The Company has considered the impact of the evolving worldwide demand for energy and global advancement of alternative sources of energy that are not sourced from fossil fuels in the ceiling test impairment assessment on oil and gas properties. The estimated ceiling amount of the Company’s oil and gas properties was based on proved reserves, the life of which is generally less than 16 years. The ultimate period in which global energy markets can transition from carbon based sources to alternative energy is highly uncertain. However, the majority of the cash flows associated with proved reserves per the 2021 reserve report should be realized prior to the potential elimination of carbon-based energy.

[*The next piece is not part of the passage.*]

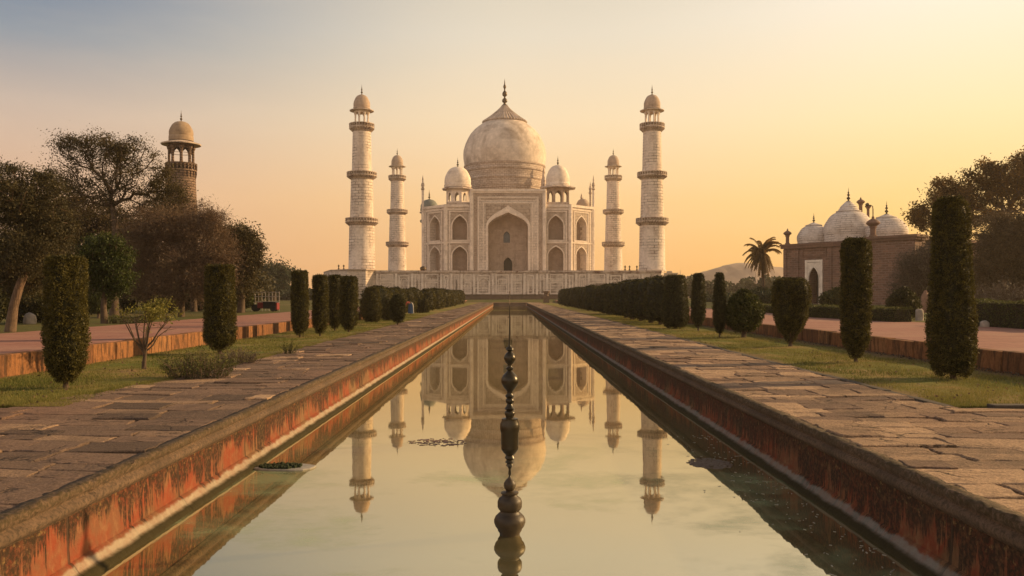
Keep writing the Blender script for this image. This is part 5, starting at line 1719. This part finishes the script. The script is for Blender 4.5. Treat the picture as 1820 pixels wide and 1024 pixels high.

At December 31, 2021, a specific adjustment to the discount rate used in the ceiling test to account for the risk of the evolving demand for energy is not permitted as under the full cost accounting 10% discount rate is prescribed.

(ii)Inventory impairment

For the year ended December 31, 2021, the Company had no inventory impairment losses. There were inventory impairment losses of $4.2 million for the year ended December 31, 2020, and no inventory impairment losses for the year ended December 31, 2019.

Goodwill Impairment

The entire goodwill balance of $102.6 million was impaired during the year ended December 31, 2020. The reporting unit’s carrying value exceeded its fair value due to lower forecasted commodity prices. There was no goodwill impairment for the year ended December 31, 2019.